Ernie Facey, a Boissevian resident at the other end of town, said he has formed a 10-year relationship with a cat that hangs around his trailer. He leaves water out for the cat in the summers when it gets hot, he said.
“He spends a lot of time around these two trailers here,” he said of the cat, which appeared while he was speaking, rounding the corner and stepping carefully over golf clubs on his deck, looking plump. “And he’s not suffering as far as catching food.”
The cat takes care of some problems for him, he said. For instance, he noted that he has only ever found a single mouse in his trailer once, since living there more than 10 years.
A cat is seen in April on a sidewalk in Boissevain. The animal control officer, Craig Barwick, has issued a warning to residents to keep their cats indoors because of a high number of complaints received this spring. (Connor McDowell/The Brandon Sun)
“That’s one good thing about them. They’ll keep the mice population down.”
He noted that a different cat in the neighbourhood is a nuisance.
“If you leave the garbage out early, there’s a good chance the cat may go into it,” he said. “My neighbour over there complains about it all the time. It goes up on her deck and poops in her yard.”
Facey said he belives the status quo is working fine.
Barwick said he expects the cat problem will get under control with the warning and trapping.
“This will slow down now, in a month or a couple of weeks, it’ll slow down. And people become responsible again, and they’ll try and keep their cat in or they’ll remind the kids keep the cat in,” Barwick said.

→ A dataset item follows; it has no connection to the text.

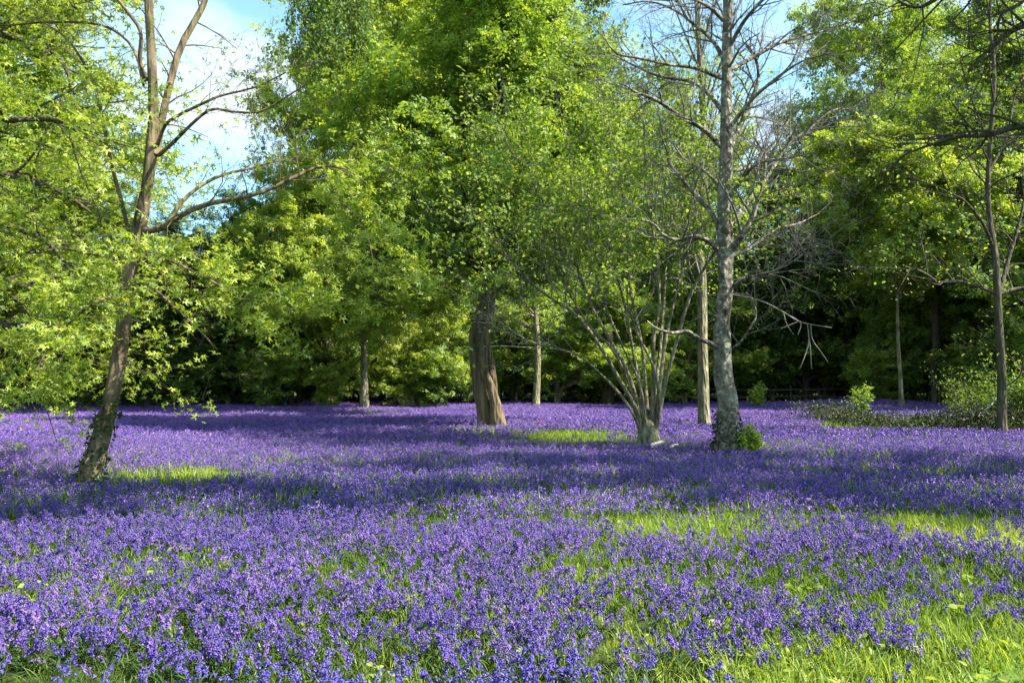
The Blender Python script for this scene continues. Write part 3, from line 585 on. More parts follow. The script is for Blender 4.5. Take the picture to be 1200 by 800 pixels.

The spring time also gives him a time to take care of other cat issues, he said. Feral cats also roam around in the area, and the springtime is a period to relocate those cats to a farm where he has an agreement with landowners who want cats on the property, he said.
“I will catch up to them again, and I’ll get the numbers down on them and get them out in the country,” Barwick said. “So it will slow down. And that’s the only reason why I put it out, was to try and give them a warning … But some other people, they rip it apart and they just make a big deal out of it.”